Apart from that, it’s also just a fascinating look at the internal workings of Netflix.

Best Practices for Building and Managing a Remote Team

The Doist team makes some great points in their article Best Practices for Building and Managing a Remote Team, including something we’re embracing very strongly at Wildbit as well:

Managing a remote team effectively is not about monitoring the amount of time your team members spend online (in fact, that’s a great way to kill employee autonomy and motivation). It’s about building and supporting a team that doesn’t need to be micromanaged in the first place.

We wrote more about our approach to remote work here.

The future of books is how they’re created, not what they are

In The ‘Future Book’ Is Here, but It’s Not What We Expected, Craig Mod writes that after years of believing books will fundamentally change in the digital age, it’s simply not happening:

I think we can agree that, in an age of infinite distraction, one of the strongest assets of a “book” as a book is its singular, sustained, distraction-free, blissfully immutable voice.

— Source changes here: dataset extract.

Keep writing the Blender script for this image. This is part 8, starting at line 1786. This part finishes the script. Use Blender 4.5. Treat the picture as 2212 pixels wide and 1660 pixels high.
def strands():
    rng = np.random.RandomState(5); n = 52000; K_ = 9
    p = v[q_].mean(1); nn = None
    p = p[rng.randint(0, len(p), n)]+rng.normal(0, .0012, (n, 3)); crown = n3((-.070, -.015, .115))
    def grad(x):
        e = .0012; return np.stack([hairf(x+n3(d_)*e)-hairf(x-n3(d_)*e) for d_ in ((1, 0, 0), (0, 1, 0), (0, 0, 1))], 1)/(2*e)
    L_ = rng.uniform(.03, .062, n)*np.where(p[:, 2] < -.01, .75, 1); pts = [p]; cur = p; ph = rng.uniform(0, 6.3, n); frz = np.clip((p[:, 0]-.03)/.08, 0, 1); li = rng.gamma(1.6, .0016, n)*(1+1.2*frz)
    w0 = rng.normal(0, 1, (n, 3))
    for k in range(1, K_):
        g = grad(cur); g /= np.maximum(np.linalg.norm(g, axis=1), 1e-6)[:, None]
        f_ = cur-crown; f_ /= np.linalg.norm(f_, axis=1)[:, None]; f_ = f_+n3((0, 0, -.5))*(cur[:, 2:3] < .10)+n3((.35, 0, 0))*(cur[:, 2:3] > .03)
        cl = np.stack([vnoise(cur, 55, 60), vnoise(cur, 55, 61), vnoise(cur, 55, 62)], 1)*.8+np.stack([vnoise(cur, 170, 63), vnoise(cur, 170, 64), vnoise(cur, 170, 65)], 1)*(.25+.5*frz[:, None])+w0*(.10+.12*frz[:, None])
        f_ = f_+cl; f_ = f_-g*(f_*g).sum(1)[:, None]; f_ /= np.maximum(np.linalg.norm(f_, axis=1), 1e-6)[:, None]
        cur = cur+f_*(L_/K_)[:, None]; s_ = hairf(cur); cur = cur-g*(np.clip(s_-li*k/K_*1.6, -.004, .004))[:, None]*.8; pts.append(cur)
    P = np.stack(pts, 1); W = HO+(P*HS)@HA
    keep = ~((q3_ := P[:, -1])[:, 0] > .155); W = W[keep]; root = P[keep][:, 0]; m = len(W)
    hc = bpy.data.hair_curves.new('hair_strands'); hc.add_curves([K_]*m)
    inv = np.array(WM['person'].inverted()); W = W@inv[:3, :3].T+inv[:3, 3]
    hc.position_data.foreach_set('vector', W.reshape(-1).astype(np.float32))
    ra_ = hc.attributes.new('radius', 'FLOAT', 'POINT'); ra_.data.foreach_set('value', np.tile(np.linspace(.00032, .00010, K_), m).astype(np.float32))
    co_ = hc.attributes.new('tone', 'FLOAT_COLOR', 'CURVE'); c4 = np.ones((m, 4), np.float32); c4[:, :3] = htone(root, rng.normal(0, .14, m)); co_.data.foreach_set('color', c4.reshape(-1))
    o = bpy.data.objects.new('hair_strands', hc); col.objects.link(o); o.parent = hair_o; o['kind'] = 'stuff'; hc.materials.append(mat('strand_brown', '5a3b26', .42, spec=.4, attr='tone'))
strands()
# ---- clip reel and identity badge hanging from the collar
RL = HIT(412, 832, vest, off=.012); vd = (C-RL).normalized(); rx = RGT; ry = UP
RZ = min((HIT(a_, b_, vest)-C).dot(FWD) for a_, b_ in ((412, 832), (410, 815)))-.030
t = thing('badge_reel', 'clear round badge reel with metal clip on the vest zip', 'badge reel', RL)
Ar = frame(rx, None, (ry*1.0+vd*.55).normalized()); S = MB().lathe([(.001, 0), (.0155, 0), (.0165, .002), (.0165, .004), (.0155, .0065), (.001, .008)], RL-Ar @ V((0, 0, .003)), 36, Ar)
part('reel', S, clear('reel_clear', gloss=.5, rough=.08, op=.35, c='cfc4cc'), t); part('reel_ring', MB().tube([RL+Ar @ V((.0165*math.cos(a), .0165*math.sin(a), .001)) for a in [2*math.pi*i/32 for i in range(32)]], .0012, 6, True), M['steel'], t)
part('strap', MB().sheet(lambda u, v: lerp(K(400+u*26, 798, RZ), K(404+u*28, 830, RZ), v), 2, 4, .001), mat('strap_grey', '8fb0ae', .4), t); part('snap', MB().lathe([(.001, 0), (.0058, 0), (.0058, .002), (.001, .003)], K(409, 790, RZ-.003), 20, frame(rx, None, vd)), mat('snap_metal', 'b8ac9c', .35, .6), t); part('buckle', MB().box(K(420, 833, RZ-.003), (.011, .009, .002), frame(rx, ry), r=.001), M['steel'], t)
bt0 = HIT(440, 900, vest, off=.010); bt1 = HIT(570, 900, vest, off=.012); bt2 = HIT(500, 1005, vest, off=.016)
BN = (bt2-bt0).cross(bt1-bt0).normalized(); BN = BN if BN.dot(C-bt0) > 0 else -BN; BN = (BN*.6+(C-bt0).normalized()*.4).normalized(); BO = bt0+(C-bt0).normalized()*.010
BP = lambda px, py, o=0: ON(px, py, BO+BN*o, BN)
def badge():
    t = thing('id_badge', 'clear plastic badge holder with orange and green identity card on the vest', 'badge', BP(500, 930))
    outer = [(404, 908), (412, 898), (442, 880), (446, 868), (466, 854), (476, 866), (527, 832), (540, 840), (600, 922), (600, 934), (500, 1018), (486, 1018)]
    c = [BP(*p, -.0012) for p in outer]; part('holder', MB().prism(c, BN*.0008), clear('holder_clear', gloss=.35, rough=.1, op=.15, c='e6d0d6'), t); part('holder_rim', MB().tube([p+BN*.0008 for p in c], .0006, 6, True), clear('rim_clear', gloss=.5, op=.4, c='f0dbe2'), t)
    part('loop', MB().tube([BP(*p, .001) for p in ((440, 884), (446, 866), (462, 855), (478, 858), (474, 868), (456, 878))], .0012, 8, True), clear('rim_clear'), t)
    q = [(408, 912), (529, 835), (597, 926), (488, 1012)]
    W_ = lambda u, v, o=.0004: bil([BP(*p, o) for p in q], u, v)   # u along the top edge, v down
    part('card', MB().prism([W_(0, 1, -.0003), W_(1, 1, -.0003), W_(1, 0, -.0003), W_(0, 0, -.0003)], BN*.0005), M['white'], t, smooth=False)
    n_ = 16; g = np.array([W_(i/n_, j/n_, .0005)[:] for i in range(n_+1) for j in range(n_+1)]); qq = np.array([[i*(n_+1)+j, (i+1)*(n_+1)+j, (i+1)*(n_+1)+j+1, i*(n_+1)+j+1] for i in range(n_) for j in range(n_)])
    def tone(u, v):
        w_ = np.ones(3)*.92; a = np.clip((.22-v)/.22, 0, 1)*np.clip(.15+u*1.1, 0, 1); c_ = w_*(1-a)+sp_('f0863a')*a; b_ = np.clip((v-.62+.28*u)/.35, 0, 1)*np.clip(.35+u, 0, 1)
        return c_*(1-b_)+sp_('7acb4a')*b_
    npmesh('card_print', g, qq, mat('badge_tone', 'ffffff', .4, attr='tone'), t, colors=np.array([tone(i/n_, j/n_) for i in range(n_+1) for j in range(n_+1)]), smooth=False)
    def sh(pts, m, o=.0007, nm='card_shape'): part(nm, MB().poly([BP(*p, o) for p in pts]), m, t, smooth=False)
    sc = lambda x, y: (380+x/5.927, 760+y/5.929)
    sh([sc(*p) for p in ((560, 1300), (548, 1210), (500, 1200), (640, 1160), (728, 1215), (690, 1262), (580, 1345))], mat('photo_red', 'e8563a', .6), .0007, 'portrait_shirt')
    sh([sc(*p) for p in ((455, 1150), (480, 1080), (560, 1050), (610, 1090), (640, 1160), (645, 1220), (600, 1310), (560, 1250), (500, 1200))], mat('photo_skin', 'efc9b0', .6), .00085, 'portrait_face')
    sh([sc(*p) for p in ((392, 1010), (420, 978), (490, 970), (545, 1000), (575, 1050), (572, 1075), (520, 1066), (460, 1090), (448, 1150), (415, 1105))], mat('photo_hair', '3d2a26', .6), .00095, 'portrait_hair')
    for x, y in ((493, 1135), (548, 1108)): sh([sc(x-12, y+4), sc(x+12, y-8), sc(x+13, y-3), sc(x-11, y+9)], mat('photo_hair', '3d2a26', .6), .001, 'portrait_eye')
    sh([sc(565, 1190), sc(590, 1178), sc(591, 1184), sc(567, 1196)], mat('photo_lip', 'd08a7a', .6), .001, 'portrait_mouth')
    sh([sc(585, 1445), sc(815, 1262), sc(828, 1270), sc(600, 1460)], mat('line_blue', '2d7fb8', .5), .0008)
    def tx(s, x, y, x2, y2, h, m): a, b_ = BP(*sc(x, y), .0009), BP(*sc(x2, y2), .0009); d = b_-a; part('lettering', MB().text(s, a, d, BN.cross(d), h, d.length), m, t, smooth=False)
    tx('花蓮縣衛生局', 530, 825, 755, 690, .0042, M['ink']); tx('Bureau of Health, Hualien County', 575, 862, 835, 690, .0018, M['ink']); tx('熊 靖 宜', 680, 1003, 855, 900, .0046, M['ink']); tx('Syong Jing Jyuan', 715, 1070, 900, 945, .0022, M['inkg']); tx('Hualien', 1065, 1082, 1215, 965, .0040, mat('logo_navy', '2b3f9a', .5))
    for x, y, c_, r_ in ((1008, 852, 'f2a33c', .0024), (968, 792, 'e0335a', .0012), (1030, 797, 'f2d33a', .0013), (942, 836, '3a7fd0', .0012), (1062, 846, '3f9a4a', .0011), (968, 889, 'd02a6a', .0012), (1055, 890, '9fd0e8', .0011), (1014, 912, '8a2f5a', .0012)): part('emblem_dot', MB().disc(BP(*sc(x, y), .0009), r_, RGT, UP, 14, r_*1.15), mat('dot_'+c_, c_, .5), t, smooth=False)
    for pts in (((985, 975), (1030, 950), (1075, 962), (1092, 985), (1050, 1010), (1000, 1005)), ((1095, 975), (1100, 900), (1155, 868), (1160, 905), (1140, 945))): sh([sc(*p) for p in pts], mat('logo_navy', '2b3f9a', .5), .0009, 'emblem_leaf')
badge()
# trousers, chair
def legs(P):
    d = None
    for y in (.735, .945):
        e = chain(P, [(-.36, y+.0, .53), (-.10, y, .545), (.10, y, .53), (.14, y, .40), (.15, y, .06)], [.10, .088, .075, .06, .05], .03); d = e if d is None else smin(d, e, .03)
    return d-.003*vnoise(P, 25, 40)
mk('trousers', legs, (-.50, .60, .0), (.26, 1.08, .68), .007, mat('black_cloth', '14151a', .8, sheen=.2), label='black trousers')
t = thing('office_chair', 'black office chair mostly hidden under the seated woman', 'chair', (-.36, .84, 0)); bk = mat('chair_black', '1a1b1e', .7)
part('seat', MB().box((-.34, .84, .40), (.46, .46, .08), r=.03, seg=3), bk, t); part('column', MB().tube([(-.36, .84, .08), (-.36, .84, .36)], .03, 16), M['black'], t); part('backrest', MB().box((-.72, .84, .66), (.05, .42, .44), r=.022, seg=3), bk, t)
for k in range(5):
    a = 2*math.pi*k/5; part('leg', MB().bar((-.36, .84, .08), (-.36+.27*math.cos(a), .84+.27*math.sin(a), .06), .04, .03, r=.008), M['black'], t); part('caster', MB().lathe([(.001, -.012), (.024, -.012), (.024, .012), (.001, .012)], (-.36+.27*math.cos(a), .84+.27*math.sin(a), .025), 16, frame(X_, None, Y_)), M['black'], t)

What has changed, instead, is how books are created:

Instead, technology changed everything that enables a book, fomenting a quiet revolution. Funding, printing, fulfillment, community-building—everything leading up to and supporting a book has shifted meaningfully, even if the containers haven’t. Perhaps the form and interactivity of what we consider a “standard book” will change in the future, as screens become as cheap and durable as paper. But the books made today, held in our hands, digital or print, are Future Books, unfuturistic and inert may they seem.

Or, more succinctly:

Our Future Book is composed of email, tweets, YouTube videos, mailing lists, crowdfunding campaigns, PDF to .mobi converters, Amazon warehouses, and a surge of hyper-affordable offset printers in places like Hong Kong.